● Given information
BEGIN

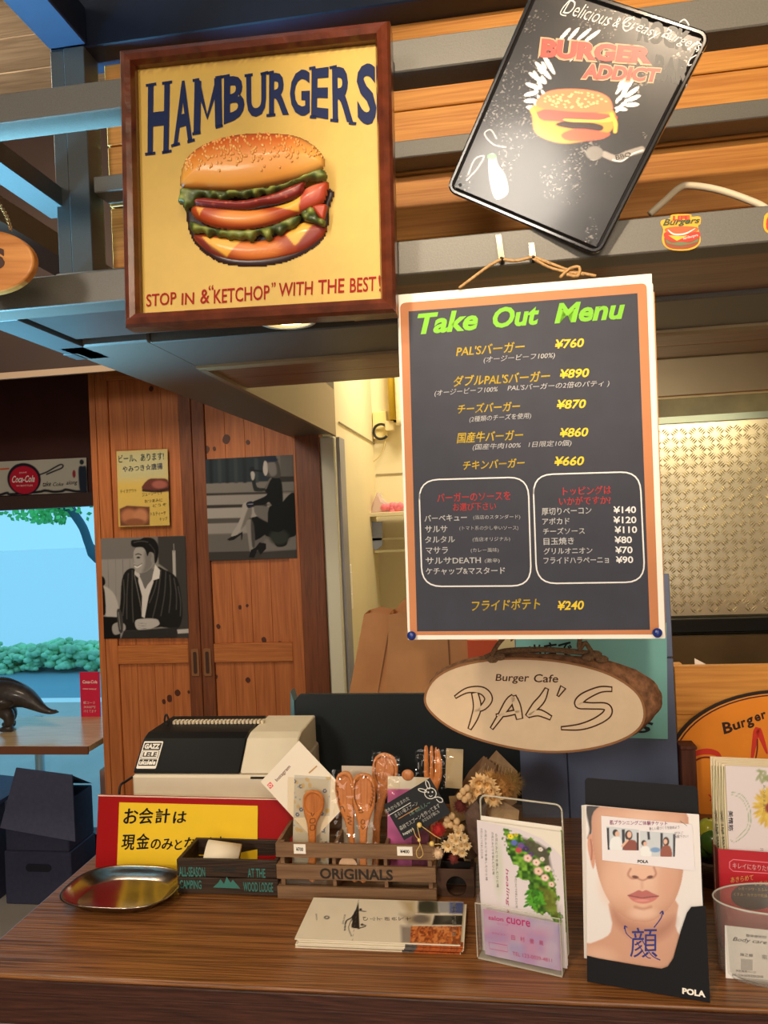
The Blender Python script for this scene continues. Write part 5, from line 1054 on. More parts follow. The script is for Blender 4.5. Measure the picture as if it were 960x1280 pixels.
tn = Sheet('teal_notice', [(640, 770), (833, 785), (835, 921), (650, 921)], 1.336, (0, 0, 1), 'pale teal handwritten notice taped on the blue cabinet behind the wood slice sign', 'notice', yaw0=0, lean0=0, stiff=0.3)
tn.rect('paper', mat((122, 186, 186), 0.6), 0.0005)
tn.text([('当店で', (664, 828), (722, 822), 24)], mat((20, 30, 40), 0.6), bold=0.03, shear=0.1, y=-0.0008); tn.text([('ES', (783, 916), (820, 914), 14)], mat((20, 30, 40), 0.6), bold=0.03, shear=0.3, y=-0.0008)

# pine board box with the round sign painted on it
PB = wood('yellow_pine_board', (222, 158, 74), (188, 120, 50), 'X', 1.0, 0.4, 0.04, rings=18, coat=0.1, stretch=0.04)
xb = W(846, 900, 1.375)[0]; zb = W(900, 832, 1.375)[2]
pb = empty('pine_board', (xb + 0.3, 1.375, CT), 'upright yellow pine board screen behind the leaflets at the right', 'board')
nb = 3; hb = (zb - CT) / nb
for i in range(nb): box('plank', -0.3, 0.35, 0, 0.0175, i * hb + 0.0002, (i + 1) * hb - 0.0006, PB, pb, bevel=0.001)
box('end_post', -0.3, -0.282, 0.019, 0.037, 0, zb - CT, PB, pb); box('end_post', 0.33, 0.348, 0.019, 0.037, 0, zb - CT, PB, pb)
CRR = (840, 820, 4.267)
rs = Sheet('round_sign', [(-30, 100), (1110, 100), (1110, 880), (-30, 880)], 1.367, CRR, 'large orange oval cafe sign with black rim and red letters, cut by the right edge', 'sign', yaw0=0, lean0=0, roll0=0, stiff=0.2)
def ellq(cx, cy, rx, ry, n=64): return [(cx + rx * math.cos(2 * math.pi * k / n), cy + ry * math.sin(2 * math.pi * k / n)) for k in range(n)]
def clipz(pts, ymax): return [(x, min(y, ymax)) for x, y in pts]
for nm, m, rx, ry, y in (('rim', mat((38, 26, 22), 0.4), 640, 420, 0.0), ('rim_gap', mat((226, 150, 60), 0.5), 620, 404, -0.0006), ('rim_line', mat((90, 30, 20), 0.5), 612, 398, -0.0010), ('face', mat((232, 140, 36), 0.45, noise=0.06, nscale=16), 604, 391, -0.0014)):
    rs.poly(nm, m, clipz(ellq(610, 600, rx, ry), 874), y, 0.003)
rs.text([('B', ((278, 352), (328, 345), (338, 402), (288, 415))), ('u', ((334, 362), (372, 346), (380, 382), (342, 396))), ('r', ((380, 345), (404, 335), (412, 372), (388, 380))), ('g', ((408, 335), (444, 320), (456, 374), (420, 386))), ('e', ((452, 316), (482, 304), (492, 340), (462, 350))), ('r', ((490, 302), (514, 294), (522, 328), (498, 336))), ('Cafe', ((560, 270), (700, 262), (704, 312), (566, 322)))], mat((44, 22, 18), 0.5), bold=0.03, y=-0.0020)
RDS = mat((206, 52, 34), 0.5); DKR = mat((120, 30, 22), 0.5)
rs.ribbon('print_letter', DKR, [[(92, 590), (120, 560), (170, 540), (230, 545), (268, 570)]], 10, y=-0.0020)
rs.ribbon('print_letter', RDS, [[(90, 560), (130, 520), (190, 508), (245, 520), (270, 560)]], 34, y=-0.0018, taper=True)
rs.ribbon('print_letter', RDS, [[(430, 560), (450, 460), (468, 390), (490, 440), (515, 520)]], 34, y=-0.0018, taper=True)
rs.ribbon('print_letter', DKR, [[(448, 560), (462, 500), (466, 440)]], 8, y=-0.0022)
rs.ribbon('print_letter', RDS, [[(190, 740), (205, 760), (195, 775)]], 8, y=-0.0018)
# little brown wooden box between cabinet and pine board
xs_, xe_ = W(852, 960, 1.325)[0], W(861, 960, 1.325)[0]; zt_ = W(855, 937, 1.325)[2]
sb = empty('small_wooden_box', (xs_ + 0.0128, 1.325, CT), 'small worn reddish wooden box beside the blue cabinet', 'box'); SW = wood('worn_red_wood', (110, 62, 44), (66, 34, 26), 'Z', 1, 0.6, 0.2)
box('side', -0.0125, 0.012, 0, 0.03, 0, zt_ - CT, SW, sb, bevel=0.001); box('lid', -0.0135, 0.014, -0.002, 0.032, zt_ - CT, zt_ - CT + 0.006, SW, sb, bevel=0.001)
# white paper corner behind the pine board
b = MB(); p = [W(*q, 1.40) for q in ((867, 822), (892, 833), (867, 842))]; b.prism([(p[2][0], CT), (p[0][0], p[0][2]), (p[1][0], p[1][2] - 0.003), (p[1][0], CT)], 1.394, 1.3946)
b.build('white_card', WHITE, label='white card whose corner shows above the pine board', cat='card')
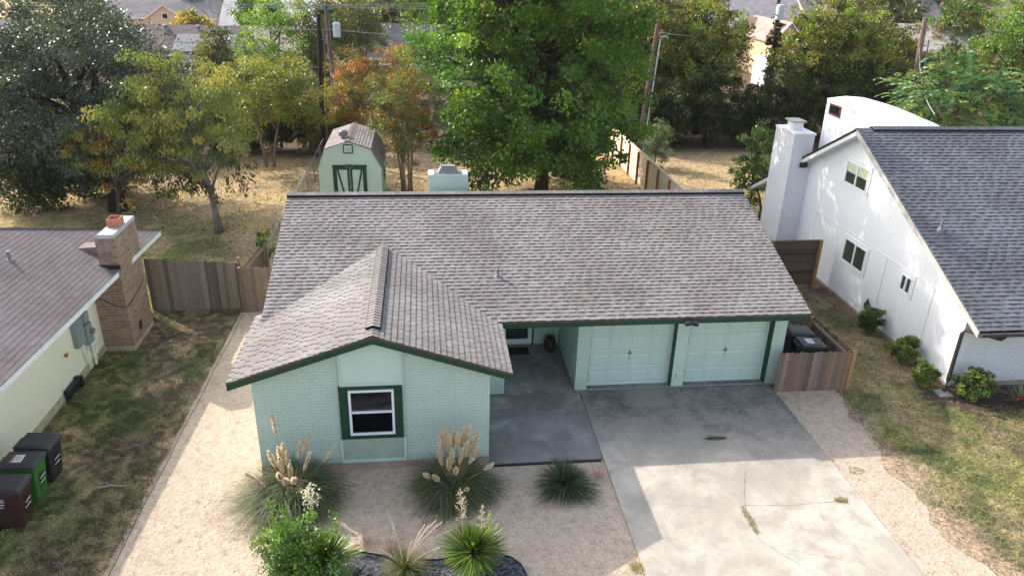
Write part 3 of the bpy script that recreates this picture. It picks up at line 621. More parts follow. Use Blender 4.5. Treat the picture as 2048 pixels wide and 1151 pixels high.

END

● The exercise
Leaving all pictures aside, quote each record exactly.

● Task result
The Blender Python script for this scene continues. Write part 5, from line 1054 on. More parts follow. The script is for Blender 4.5. Measure the picture as if it were 960x1280 pixels.
tn = Sheet('teal_notice', [(640, 770), (833, 785), (835, 921), (650, 921)], 1.336, (0, 0, 1), 'pale teal handwritten notice taped on the blue cabinet behind the wood slice sign', 'notice', yaw0=0, lean0=0, stiff=0.3)
tn.rect('paper', mat((122, 186, 186), 0.6), 0.0005)
tn.text([('当店で', (664, 828), (722, 822), 24)], mat((20, 30, 40), 0.6), bold=0.03, shear=0.1, y=-0.0008); tn.text([('ES', (783, 916), (820, 914), 14)], mat((20, 30, 40), 0.6), bold=0.03, shear=0.3, y=-0.0008)

# pine board box with the round sign painted on it
PB = wood('yellow_pine_board', (222, 158, 74), (188, 120, 50), 'X', 1.0, 0.4, 0.04, rings=18, coat=0.1, stretch=0.04)
xb = W(846, 900, 1.375)[0]; zb = W(900, 832, 1.375)[2]
pb = empty('pine_board', (xb + 0.3, 1.375, CT), 'upright yellow pine board screen behind the leaflets at the right', 'board')
nb = 3; hb = (zb - CT) / nb
for i in range(nb): box('plank', -0.3, 0.35, 0, 0.0175, i * hb + 0.0002, (i + 1) * hb - 0.0006, PB, pb, bevel=0.001)
box('end_post', -0.3, -0.282, 0.019, 0.037, 0, zb - CT, PB, pb); box('end_post', 0.33, 0.348, 0.019, 0.037, 0, zb - CT, PB, pb)
CRR = (840, 820, 4.267)
rs = Sheet('round_sign', [(-30, 100), (1110, 100), (1110, 880), (-30, 880)], 1.367, CRR, 'large orange oval cafe sign with black rim and red letters, cut by the right edge', 'sign', yaw0=0, lean0=0, roll0=0, stiff=0.2)
def ellq(cx, cy, rx, ry, n=64): return [(cx + rx * math.cos(2 * math.pi * k / n), cy + ry * math.sin(2 * math.pi * k / n)) for k in range(n)]
def clipz(pts, ymax): return [(x, min(y, ymax)) for x, y in pts]
for nm, m, rx, ry, y in (('rim', mat((38, 26, 22), 0.4), 640, 420, 0.0), ('rim_gap', mat((226, 150, 60), 0.5), 620, 404, -0.0006), ('rim_line', mat((90, 30, 20), 0.5), 612, 398, -0.0010), ('face', mat((232, 140, 36), 0.45, noise=0.06, nscale=16), 604, 391, -0.0014)):
    rs.poly(nm, m, clipz(ellq(610, 600, rx, ry), 874), y, 0.003)
rs.text([('B', ((278, 352), (328, 345), (338, 402), (288, 415))), ('u', ((334, 362), (372, 346), (380, 382), (342, 396))), ('r', ((380, 345), (404, 335), (412, 372), (388, 380))), ('g', ((408, 335), (444, 320), (456, 374), (420, 386))), ('e', ((452, 316), (482, 304), (492, 340), (462, 350))), ('r', ((490, 302), (514, 294), (522, 328), (498, 336))), ('Cafe', ((560, 270), (700, 262), (704, 312), (566, 322)))], mat((44, 22, 18), 0.5), bold=0.03, y=-0.0020)
RDS = mat((206, 52, 34), 0.5); DKR = mat((120, 30, 22), 0.5)
rs.ribbon('print_letter', DKR, [[(92, 590), (120, 560), (170, 540), (230, 545), (268, 570)]], 10, y=-0.0020)
rs.ribbon('print_letter', RDS, [[(90, 560), (130, 520), (190, 508), (245, 520), (270, 560)]], 34, y=-0.0018, taper=True)
rs.ribbon('print_letter', RDS, [[(430, 560), (450, 460), (468, 390), (490, 440), (515, 520)]], 34, y=-0.0018, taper=True)
rs.ribbon('print_letter', DKR, [[(448, 560), (462, 500), (466, 440)]], 8, y=-0.0022)
rs.ribbon('print_letter', RDS, [[(190, 740), (205, 760), (195, 775)]], 8, y=-0.0018)
# little brown wooden box between cabinet and pine board
xs_, xe_ = W(852, 960, 1.325)[0], W(861, 960, 1.325)[0]; zt_ = W(855, 937, 1.325)[2]
sb = empty('small_wooden_box', (xs_ + 0.0128, 1.325, CT), 'small worn reddish wooden box beside the blue cabinet', 'box'); SW = wood('worn_red_wood', (110, 62, 44), (66, 34, 26), 'Z', 1, 0.6, 0.2)
box('side', -0.0125, 0.012, 0, 0.03, 0, zt_ - CT, SW, sb, bevel=0.001); box('lid', -0.0135, 0.014, -0.002, 0.032, zt_ - CT, zt_ - CT + 0.006, SW, sb, bevel=0.001)
# white paper corner behind the pine board
b = MB(); p = [W(*q, 1.40) for q in ((867, 822), (892, 833), (867, 842))]; b.prism([(p[2][0], CT), (p[0][0], p[0][2]), (p[1][0], p[1][2] - 0.003), (p[1][0], CT)], 1.394, 1.3946)
b.build('white_card', WHITE, label='white card whose corner shows above the pine board', cat='card')
Write part 3 of the bpy script that recreates this picture. It picks up at line 621. More parts follow. Use Blender 4.5. Treat the picture as 2048 pixels wide and 1151 pixels high.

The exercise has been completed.